Maschere africane e maschere del Carnevale di Venezia si alternano all’interno di questi lavori in una stratificazione di significati che va sempre più a fondo, sempre un gradino oltre quello che pensavamo di avere compreso. Perché la maschera non è solo un oggetto vuoto adibito a contenere un volto, ma è anche e soprattutto un secondo volto. Un volto che nasconde la nostra più intima essenza ma che per certi versi, paradossalmente, anche la rivela, dandoci la possibilità – sotto mentite spoglie – di osare ciò che non avremmo mai osato, di essere ciò che realmente, nel profondo, siamo.

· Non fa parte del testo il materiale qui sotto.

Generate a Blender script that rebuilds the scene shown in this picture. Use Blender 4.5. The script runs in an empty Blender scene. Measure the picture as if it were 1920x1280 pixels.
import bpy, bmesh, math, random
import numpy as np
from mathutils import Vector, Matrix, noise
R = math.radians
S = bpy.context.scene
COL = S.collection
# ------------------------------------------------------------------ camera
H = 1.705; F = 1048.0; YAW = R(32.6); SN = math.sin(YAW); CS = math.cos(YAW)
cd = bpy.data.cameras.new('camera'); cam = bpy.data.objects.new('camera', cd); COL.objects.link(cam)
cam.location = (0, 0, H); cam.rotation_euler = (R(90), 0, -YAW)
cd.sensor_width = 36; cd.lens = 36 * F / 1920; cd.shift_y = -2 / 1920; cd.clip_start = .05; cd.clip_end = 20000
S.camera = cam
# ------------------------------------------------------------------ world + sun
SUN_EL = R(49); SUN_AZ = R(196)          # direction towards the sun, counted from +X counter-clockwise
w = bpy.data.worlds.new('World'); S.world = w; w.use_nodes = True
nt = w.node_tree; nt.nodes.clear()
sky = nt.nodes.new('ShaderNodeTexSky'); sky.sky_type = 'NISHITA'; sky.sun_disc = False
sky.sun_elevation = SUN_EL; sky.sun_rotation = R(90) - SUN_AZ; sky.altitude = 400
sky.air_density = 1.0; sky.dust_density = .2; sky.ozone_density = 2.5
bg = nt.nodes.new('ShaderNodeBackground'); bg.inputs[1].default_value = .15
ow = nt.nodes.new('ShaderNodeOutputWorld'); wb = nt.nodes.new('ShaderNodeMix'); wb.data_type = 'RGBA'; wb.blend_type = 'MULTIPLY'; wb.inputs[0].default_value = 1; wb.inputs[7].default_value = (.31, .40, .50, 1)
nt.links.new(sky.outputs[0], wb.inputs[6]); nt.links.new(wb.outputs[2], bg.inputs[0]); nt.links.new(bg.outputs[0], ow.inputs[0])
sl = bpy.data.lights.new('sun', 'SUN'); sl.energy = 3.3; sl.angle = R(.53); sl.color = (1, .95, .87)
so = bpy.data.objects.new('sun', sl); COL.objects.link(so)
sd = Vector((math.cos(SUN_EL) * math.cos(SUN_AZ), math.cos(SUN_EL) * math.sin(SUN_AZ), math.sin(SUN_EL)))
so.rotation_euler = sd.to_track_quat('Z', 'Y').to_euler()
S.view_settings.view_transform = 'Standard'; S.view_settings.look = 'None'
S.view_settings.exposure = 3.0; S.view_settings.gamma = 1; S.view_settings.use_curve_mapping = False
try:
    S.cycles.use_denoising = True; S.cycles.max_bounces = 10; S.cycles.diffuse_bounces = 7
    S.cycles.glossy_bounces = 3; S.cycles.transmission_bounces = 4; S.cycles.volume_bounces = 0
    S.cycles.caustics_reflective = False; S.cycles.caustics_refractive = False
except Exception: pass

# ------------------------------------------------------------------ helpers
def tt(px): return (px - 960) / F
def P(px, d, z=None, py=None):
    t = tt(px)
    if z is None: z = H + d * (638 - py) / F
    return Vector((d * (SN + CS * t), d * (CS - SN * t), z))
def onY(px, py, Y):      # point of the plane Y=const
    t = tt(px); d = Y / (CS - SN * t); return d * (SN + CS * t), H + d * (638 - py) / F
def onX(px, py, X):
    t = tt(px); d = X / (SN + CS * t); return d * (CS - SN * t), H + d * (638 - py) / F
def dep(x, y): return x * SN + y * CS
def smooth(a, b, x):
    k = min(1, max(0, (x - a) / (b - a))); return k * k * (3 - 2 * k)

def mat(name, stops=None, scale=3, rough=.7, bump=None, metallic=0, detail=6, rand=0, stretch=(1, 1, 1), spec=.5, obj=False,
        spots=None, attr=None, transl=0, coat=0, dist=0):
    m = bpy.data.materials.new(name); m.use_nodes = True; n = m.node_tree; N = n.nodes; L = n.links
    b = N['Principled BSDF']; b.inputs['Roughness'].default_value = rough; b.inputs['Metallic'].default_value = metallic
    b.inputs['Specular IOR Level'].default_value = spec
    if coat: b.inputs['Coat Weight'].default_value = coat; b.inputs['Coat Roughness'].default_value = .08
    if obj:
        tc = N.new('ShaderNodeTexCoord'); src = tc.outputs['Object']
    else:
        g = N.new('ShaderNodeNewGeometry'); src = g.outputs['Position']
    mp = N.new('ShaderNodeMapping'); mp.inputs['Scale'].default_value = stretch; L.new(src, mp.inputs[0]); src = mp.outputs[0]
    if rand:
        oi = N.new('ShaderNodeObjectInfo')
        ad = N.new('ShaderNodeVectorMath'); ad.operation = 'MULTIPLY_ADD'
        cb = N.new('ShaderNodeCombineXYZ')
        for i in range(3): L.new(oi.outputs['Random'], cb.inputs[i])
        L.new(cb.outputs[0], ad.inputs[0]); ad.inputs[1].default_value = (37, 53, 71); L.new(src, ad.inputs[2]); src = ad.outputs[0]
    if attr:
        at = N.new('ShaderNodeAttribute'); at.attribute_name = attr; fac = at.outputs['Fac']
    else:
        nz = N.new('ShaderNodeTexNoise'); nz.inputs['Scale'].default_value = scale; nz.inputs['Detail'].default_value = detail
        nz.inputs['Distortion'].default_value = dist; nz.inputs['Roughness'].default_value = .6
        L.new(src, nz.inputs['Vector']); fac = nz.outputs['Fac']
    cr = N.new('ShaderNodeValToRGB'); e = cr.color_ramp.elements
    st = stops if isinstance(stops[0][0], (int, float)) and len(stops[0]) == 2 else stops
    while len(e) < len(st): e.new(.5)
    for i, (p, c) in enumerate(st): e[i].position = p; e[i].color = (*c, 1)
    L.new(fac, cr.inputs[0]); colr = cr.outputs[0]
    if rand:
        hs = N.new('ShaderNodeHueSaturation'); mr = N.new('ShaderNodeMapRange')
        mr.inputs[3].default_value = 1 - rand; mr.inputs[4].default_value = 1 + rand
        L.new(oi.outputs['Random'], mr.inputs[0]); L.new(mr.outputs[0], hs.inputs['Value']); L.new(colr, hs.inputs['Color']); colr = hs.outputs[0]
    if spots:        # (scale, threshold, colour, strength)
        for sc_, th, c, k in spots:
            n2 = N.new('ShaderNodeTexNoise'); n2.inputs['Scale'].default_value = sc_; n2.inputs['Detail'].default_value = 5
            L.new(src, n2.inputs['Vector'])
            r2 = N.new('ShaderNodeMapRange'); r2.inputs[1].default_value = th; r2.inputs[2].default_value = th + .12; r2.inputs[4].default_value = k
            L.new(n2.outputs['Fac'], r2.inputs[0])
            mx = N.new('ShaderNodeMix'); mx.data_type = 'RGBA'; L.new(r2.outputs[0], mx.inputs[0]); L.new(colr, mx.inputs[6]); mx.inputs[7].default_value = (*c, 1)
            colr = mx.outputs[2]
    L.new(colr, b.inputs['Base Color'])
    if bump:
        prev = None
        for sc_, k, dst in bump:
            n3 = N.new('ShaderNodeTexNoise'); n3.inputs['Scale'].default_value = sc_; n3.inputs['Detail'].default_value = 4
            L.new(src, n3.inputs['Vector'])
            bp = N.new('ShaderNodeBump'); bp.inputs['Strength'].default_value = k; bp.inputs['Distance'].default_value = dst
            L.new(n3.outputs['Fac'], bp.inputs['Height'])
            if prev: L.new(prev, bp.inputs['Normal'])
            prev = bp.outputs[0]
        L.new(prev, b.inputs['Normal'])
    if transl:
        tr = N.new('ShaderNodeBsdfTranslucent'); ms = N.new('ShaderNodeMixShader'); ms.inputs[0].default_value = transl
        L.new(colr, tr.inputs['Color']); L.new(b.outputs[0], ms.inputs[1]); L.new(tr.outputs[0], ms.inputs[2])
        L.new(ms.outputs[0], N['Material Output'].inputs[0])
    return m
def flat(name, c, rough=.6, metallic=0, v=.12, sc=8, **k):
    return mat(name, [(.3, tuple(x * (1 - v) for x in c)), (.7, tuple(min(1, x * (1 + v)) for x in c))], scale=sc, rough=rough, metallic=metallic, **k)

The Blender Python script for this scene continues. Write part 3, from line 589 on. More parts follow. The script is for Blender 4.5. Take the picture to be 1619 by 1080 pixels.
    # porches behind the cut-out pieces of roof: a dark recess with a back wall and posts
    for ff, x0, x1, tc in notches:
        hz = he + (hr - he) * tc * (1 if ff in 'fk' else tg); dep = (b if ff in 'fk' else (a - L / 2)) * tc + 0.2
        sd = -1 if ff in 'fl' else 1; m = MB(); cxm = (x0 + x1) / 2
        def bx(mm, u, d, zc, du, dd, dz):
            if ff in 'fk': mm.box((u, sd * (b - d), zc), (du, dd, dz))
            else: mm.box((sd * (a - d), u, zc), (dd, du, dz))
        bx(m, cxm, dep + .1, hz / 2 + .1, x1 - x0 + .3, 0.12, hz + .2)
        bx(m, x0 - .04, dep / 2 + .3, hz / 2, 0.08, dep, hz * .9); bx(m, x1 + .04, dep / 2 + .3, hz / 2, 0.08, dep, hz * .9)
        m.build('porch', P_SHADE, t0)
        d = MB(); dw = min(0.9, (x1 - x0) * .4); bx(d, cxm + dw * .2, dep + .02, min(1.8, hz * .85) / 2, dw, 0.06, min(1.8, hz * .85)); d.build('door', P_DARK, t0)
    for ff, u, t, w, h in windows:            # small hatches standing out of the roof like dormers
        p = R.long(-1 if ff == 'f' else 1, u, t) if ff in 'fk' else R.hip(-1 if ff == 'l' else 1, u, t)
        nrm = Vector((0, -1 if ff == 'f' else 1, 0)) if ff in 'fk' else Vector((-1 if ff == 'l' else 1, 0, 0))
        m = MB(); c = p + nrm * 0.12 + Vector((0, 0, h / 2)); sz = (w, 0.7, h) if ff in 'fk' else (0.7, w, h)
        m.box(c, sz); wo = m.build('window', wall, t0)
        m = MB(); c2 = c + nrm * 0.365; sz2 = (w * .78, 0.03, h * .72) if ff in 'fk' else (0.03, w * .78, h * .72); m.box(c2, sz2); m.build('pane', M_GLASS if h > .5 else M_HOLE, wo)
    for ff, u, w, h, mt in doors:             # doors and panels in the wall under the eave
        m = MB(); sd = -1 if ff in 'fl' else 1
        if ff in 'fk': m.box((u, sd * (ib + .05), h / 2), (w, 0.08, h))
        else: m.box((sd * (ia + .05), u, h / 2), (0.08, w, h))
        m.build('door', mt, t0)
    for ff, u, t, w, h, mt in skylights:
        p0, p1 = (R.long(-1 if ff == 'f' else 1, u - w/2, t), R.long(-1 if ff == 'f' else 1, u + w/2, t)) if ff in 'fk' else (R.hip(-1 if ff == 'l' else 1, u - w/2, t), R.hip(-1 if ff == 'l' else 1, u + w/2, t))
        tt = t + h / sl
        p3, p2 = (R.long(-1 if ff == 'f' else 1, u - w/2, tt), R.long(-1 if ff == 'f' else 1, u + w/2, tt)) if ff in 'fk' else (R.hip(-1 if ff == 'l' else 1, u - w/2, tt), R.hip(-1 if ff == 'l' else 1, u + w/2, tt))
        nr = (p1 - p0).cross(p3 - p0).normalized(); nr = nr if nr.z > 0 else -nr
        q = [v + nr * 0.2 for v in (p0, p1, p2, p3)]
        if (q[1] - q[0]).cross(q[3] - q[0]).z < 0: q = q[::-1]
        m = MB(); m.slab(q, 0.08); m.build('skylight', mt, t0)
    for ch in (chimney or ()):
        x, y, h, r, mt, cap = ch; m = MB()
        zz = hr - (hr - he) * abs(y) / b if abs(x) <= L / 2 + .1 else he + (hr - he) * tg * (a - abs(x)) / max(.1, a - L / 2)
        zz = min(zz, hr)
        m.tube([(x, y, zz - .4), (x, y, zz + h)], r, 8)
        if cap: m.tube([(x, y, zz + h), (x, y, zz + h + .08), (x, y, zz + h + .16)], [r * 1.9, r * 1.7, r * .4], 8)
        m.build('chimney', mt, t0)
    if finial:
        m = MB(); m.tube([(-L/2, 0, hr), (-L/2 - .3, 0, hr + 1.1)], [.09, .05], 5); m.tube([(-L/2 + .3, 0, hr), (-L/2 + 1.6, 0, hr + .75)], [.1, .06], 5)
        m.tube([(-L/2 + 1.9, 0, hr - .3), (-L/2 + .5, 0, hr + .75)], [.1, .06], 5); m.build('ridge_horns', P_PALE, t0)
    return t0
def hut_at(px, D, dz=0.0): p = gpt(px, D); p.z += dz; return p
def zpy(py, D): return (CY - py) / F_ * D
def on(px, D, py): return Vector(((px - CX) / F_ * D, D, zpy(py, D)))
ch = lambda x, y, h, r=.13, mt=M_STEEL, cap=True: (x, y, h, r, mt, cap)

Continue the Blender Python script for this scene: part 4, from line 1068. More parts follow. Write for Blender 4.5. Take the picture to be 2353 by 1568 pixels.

Qui si dispiega il gioco seduttivo di un pittore capace di rivelare strato dopo strato sotto la bellezza, sotto la perfezione, abissi di significato. La leggibilità della figurazione va qui – ancora una volta – a intrecciarsi con le fascinazioni di un concettuale ripensato e domato come solo la vera arte contemporanea sa fare. E al centro di tutto, re assoluto, c’è l’oggetto. Quell’oggetto che Picasso ha voluto scompaginare e nel quale il Surrealismo ha cercato significati reconditi; l’oggetto che Andy Warhol ha strappato da uno scaffale di un supermercato e che l’espressionismo astratto ha distrutto nel caos. L’oggetto che da sempre l’uomo, in ogni cultura, ha rivestito di poteri e che oggi come non mai è fulcro della nostra vita. Da quella del collezionista, raffinato fruitore degli oggetti più preziosi al mondo, a quella dell’accumulatore seriale, che senza l’oggetto non può vivere, ma che tra gli oggetti finisce per soffocare.